In 1998, the mayor changed the locks at the town hall and refused to give the keys to the council members. The town voted to recall the mayor. The local bank grew so confused by the power struggle that it simply froze Fairmount Height's municipal funds.
And the police chief who launched Fairmount Heights' small department 10 years ago was ousted from that job after only a few months once the council learned he had been convicted of assault and battery and misuse of office in his previous job overseeing police in Seat Pleasant.
But Mines's case might be the community's most bizarre scandal.
Upon his arrest, police say they pulled from his car two bulletproof vests, two red and blue police strobe lights, a police siren, a gas mask, a 9mm Glock handgun, nine rounds of ammunition and four badges (one federal, three of local jurisdiction).
The car itself was an enigma: a black Cadillac Escalade with D.C. Fraternal Order of Police license plates -- although unlisted with the D.C. Department of Motor Vehicles -- with an ATF vehicle placard inside, according to charging documents.
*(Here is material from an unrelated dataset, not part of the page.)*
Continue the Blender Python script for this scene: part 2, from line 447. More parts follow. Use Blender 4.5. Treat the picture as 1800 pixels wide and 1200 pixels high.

The two county officers who arrested Mines ran into him while responding to reports of possible violence at a crowded dance hall in Temple Hills, according to court records. Mines stopped them and told them that he was a nine-year veteran of the Fairmount Heights force and its appointed commissioner, working security for the party. "I have my police radio right here, and I am on channel four," Mines told officers, according to the report.